Tous les salariés sont invités par l’entreprise tous les deux ans selon leur date d’entrée puis de date à date par rapport dernier entretien. Pour la sixième année, l’entretien contient un état des lieux récapitulatif du parcours professionnel dans les conditions fixées par l’article L. 6315-1 du Code du travail.

Ces entretiens doivent être formalisés par écrit, datés et signés par le manager, et idéalement cosignés par le salarié qui recevra une copie du document.

Le ministère du Travail a confirmé que ces entretiens peuvent être tenus en visioconférence.
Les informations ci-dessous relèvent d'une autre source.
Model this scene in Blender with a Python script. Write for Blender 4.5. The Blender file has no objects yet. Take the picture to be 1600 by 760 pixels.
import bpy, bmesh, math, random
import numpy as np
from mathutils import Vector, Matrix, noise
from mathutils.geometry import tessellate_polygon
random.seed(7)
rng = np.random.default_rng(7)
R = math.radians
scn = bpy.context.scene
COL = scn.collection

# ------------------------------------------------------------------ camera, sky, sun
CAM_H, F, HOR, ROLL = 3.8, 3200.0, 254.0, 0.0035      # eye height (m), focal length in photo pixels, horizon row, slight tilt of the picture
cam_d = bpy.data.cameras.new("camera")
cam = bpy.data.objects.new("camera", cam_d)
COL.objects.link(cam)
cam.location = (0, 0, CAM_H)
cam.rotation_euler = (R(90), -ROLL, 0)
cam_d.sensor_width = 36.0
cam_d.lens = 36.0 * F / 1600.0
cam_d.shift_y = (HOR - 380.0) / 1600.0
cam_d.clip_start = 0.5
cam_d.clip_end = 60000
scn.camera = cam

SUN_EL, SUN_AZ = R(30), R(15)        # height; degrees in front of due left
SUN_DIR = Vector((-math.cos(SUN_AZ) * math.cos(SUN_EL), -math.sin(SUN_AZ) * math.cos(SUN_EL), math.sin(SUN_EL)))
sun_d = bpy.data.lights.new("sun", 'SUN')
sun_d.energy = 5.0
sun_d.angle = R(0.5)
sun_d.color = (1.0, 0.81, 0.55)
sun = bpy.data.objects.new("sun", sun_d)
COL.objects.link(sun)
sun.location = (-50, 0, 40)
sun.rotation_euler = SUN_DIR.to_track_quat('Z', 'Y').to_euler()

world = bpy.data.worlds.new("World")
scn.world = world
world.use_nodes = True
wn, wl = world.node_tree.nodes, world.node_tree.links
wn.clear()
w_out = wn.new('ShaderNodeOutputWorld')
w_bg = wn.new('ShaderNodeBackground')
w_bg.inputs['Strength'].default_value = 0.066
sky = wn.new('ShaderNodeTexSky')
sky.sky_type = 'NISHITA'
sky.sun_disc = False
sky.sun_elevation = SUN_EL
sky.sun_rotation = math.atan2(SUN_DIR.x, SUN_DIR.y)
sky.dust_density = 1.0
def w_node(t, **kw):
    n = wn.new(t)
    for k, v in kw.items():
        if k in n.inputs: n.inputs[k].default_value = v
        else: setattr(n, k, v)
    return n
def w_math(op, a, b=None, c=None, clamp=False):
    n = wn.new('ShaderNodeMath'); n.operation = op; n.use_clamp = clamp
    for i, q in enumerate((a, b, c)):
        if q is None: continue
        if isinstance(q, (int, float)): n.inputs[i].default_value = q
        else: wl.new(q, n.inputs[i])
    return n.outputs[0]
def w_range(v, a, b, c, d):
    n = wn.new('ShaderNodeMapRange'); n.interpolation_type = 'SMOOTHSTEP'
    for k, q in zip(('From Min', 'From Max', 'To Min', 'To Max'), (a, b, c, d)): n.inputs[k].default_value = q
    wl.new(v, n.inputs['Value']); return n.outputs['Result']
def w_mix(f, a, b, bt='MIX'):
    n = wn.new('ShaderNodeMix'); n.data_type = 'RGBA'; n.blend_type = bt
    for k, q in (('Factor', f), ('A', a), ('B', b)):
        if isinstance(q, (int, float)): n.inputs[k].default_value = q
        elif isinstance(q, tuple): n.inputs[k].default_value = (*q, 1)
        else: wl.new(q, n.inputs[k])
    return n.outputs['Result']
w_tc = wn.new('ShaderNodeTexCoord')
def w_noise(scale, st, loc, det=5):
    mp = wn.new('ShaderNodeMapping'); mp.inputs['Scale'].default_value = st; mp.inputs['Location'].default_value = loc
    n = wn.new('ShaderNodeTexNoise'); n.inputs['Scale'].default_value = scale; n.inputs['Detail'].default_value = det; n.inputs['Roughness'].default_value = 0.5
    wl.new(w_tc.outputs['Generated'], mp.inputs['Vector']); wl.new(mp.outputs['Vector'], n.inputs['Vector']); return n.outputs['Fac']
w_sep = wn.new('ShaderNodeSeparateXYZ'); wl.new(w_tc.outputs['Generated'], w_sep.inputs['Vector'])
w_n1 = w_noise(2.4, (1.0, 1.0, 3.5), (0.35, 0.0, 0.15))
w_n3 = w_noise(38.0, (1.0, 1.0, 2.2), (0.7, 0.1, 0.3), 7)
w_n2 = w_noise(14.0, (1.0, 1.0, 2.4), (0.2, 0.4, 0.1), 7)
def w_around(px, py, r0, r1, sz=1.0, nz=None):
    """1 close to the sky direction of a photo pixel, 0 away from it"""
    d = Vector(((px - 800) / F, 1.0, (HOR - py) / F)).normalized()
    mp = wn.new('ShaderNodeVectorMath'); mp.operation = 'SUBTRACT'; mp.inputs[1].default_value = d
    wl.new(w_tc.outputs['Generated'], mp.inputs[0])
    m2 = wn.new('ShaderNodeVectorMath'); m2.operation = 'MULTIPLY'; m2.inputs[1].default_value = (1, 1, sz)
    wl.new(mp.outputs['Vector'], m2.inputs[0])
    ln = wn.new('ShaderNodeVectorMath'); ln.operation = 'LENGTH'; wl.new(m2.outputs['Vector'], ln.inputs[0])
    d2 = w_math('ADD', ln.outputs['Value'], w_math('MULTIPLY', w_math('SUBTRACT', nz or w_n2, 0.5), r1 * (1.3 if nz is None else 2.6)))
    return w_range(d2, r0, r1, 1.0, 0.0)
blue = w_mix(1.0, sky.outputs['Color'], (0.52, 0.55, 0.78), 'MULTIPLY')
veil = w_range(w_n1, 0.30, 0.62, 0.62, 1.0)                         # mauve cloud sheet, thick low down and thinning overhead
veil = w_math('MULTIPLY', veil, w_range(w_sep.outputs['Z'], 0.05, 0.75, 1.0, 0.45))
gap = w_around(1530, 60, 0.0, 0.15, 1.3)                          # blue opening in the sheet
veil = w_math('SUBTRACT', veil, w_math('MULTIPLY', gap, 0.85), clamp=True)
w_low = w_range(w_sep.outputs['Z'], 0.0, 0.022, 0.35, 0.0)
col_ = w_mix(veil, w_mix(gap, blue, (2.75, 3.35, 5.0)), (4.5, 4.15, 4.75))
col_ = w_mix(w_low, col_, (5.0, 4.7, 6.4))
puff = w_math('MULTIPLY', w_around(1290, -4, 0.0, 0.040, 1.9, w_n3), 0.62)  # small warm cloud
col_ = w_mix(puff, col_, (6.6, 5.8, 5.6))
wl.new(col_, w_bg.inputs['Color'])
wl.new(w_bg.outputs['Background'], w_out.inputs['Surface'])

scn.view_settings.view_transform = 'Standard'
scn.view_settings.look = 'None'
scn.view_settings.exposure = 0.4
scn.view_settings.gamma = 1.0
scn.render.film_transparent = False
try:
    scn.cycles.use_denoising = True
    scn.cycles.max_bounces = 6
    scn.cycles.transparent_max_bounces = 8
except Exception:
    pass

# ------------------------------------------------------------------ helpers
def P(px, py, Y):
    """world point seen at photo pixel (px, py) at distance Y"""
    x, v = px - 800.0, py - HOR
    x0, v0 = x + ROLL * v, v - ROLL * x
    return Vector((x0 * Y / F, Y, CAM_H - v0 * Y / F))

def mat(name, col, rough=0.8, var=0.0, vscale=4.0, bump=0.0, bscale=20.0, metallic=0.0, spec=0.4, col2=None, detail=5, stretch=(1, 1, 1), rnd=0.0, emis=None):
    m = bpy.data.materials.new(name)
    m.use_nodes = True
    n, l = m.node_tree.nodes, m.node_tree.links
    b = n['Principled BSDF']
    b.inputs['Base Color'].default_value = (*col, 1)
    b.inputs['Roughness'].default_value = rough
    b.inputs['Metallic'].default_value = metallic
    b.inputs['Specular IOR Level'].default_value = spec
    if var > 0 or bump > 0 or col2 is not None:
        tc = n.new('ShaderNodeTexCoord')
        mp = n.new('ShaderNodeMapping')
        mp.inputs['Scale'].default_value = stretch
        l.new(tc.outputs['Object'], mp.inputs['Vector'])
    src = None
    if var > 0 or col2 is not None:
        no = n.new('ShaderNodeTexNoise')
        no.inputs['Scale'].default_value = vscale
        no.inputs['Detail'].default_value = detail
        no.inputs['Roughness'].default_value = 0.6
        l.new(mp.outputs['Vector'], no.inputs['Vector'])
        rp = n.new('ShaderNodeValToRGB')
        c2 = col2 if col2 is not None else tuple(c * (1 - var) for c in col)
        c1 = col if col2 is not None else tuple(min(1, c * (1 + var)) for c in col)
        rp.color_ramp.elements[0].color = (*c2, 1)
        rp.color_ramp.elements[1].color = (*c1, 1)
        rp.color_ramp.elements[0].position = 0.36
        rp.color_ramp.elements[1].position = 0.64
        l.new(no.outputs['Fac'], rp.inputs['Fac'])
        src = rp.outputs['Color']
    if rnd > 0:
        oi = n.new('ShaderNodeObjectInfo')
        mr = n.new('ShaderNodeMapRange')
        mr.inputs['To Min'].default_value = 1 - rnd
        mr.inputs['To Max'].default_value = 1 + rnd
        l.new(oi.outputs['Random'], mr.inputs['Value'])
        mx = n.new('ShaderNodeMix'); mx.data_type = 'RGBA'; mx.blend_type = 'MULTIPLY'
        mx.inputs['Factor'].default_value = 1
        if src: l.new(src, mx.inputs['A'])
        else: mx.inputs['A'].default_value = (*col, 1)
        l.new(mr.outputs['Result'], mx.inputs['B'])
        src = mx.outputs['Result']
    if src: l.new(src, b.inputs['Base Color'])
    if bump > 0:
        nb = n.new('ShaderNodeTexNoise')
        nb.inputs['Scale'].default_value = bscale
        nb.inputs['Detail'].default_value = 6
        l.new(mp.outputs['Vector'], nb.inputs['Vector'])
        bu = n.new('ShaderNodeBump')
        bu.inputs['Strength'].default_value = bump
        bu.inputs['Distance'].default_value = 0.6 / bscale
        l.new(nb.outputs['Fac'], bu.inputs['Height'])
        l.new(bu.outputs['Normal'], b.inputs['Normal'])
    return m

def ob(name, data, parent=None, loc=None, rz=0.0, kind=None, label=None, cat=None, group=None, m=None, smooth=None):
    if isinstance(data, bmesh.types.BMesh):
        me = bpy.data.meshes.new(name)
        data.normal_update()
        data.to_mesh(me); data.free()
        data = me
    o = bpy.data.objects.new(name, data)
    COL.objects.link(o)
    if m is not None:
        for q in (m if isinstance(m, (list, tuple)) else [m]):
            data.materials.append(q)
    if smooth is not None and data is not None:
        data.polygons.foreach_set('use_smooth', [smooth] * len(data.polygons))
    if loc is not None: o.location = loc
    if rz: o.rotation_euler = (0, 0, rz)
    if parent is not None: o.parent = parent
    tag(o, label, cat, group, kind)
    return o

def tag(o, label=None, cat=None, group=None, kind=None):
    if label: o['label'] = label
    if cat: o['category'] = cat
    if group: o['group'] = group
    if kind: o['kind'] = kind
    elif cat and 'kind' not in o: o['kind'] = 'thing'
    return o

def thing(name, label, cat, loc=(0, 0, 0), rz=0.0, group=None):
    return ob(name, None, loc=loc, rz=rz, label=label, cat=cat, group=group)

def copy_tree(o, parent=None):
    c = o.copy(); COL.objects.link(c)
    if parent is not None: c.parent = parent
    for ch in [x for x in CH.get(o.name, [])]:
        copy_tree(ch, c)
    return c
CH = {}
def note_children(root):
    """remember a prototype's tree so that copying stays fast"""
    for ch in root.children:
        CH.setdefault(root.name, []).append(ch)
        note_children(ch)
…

L’ordonnance n° 2020-387 du 01/04/2020 laisse un répit aux entreprises qui n’ont pas encore tenu leurs premiers entretiens état des lieux mais ils devront être impérativement organisés avant le 31/12/2020.

Outre les sanctions rappelées par l’arrêt du 16 septembre 2020 en cas d’action judiciaire, et l’abondement correctif de 3 000 € que l’employeur devra payer, l’entretien professionnel est un temps fort pour le salarié. Pour l’entreprise, il constitue un outil central de la gestion prévisionnelle des compétences.